Mr. Bennett, then a recent graduate of Minnesota State University in Mankato, bought two books from other Raymond James advisers in the Minneapolis area, with $30,000 and $2 million in assets on top of the $4 million that he managed at age 26. As time went on, he pursued and purchased a $6 million book of assets last year from a 75-year-old adviser who is retiring, and he eventually built them up into a portfolio worth $20 million. Mr. Bennett now is looking to take on a $35 million firm whose owner will turn 62 in January, and he expects to complete the acquisition in the summer of 2009. “Every deal is different, and you have to watch out who you are purchasing it from,” he said. “The book should really resemble what the adviser looks like, and advisers need to do some investigating to see what the book looks like.” Mr.
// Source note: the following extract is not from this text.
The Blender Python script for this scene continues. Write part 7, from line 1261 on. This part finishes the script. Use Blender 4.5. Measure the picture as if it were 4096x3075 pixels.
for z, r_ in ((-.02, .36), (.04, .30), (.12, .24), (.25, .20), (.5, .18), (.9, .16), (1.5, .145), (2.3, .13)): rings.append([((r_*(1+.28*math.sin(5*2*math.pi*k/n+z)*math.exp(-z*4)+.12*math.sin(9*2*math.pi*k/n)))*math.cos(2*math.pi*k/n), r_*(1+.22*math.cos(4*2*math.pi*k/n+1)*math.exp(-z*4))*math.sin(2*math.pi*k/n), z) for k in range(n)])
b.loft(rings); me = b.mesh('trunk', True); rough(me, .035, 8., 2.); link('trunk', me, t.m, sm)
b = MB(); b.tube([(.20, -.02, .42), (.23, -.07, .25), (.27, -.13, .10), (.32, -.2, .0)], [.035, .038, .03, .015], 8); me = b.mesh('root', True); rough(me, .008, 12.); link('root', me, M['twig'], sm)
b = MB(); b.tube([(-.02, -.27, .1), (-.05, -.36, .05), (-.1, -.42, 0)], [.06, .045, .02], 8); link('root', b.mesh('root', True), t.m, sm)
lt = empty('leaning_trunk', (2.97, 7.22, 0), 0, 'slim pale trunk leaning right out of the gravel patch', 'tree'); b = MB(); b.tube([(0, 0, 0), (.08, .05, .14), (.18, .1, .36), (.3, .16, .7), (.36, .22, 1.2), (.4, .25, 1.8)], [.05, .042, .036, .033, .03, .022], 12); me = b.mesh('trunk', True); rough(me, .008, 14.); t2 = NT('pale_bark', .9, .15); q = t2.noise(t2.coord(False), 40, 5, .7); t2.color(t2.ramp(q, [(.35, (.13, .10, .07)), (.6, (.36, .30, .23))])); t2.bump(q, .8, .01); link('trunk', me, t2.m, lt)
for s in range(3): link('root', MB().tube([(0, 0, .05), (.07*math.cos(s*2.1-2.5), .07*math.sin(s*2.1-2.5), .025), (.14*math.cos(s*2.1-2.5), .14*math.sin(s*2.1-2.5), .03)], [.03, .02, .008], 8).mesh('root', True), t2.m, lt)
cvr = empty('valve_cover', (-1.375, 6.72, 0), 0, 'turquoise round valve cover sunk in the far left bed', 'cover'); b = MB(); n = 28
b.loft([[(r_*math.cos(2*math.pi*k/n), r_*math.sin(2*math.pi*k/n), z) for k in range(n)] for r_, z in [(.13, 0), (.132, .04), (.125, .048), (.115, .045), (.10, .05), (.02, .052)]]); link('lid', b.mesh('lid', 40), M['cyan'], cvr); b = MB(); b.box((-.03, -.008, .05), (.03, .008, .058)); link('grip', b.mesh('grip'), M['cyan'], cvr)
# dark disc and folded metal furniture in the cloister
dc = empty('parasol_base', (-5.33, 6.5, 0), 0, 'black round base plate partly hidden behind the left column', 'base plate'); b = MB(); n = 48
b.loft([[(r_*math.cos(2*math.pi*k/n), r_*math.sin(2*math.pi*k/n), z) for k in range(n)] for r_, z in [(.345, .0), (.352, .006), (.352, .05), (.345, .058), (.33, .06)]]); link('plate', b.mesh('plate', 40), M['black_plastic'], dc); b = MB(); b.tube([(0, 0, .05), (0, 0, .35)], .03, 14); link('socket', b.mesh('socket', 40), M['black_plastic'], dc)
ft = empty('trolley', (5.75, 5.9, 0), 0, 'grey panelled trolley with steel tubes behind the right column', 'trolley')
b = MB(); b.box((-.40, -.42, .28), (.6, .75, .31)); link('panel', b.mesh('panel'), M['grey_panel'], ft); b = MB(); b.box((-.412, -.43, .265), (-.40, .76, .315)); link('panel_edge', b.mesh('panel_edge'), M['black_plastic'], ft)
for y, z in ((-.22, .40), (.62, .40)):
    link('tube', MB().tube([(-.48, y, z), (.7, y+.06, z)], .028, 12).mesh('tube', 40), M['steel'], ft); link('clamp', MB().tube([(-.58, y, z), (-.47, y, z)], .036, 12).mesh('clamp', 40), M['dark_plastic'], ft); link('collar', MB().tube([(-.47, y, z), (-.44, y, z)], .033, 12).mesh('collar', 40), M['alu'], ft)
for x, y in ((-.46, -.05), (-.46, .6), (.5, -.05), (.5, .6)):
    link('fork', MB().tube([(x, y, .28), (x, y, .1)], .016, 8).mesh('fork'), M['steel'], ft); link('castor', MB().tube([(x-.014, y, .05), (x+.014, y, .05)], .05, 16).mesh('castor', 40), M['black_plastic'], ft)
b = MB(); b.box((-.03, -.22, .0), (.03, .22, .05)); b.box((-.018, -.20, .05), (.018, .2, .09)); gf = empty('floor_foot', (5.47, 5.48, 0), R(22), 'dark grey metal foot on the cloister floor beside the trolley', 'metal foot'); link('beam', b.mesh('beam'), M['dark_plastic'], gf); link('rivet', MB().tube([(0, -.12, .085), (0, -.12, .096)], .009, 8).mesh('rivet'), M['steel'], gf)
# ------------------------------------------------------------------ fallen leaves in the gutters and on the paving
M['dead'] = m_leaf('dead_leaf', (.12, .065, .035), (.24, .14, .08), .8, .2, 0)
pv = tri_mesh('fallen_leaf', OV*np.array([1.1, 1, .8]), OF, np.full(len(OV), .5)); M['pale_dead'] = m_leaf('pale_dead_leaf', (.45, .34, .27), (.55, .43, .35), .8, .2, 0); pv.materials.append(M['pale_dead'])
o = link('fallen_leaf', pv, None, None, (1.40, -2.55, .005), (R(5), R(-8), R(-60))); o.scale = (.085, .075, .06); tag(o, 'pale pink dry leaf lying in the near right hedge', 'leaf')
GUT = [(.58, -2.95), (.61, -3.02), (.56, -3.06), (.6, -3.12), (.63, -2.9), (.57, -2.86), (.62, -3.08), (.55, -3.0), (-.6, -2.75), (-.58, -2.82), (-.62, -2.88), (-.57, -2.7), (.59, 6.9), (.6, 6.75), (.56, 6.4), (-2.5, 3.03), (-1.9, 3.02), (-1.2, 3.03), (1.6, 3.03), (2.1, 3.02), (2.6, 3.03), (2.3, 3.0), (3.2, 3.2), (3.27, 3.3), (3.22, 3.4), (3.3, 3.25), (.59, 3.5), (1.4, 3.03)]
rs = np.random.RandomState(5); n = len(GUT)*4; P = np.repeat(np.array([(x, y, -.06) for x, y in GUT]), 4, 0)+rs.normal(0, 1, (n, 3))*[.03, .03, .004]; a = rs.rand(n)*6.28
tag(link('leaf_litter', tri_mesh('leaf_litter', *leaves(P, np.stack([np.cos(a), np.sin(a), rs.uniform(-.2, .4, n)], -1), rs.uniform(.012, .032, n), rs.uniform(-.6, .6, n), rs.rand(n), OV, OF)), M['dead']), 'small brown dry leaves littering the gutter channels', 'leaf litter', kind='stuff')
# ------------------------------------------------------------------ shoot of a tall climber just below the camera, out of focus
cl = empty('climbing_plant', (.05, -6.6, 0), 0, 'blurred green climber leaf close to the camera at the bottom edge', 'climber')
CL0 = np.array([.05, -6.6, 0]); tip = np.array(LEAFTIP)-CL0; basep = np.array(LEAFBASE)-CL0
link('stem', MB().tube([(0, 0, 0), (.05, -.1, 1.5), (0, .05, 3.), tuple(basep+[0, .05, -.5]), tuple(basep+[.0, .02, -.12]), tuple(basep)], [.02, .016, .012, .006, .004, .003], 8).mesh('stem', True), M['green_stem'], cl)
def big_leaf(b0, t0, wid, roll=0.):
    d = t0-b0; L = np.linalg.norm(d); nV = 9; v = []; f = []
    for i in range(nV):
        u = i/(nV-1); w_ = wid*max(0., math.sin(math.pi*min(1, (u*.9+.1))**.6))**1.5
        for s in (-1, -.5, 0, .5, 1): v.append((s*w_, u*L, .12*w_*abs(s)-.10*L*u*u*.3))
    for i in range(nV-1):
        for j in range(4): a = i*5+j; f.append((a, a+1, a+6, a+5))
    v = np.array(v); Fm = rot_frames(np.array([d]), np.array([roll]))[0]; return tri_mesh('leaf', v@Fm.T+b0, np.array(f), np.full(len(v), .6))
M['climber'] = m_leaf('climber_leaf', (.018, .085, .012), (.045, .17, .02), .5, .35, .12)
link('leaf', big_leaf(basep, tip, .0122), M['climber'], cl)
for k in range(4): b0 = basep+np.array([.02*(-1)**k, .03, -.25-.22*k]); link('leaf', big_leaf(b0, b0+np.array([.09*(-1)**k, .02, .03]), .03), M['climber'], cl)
Grau of Business Transitions suggests that not all young financial advisers will be able to purchase part or all of a firm as easily as Mr. Fernandez or Mr. Bennett and suggests such advisers seek out a place in a succession plan, rather than purchase part of a firm. “Most advisers look for practices up for sale and try to make an acquisition,” he said. “For young advisers, it is statistically not going to happen, and they need to take sole practitioners without a plan, and be their backup plan, and they shouldn’t wait till practices go up for sale.”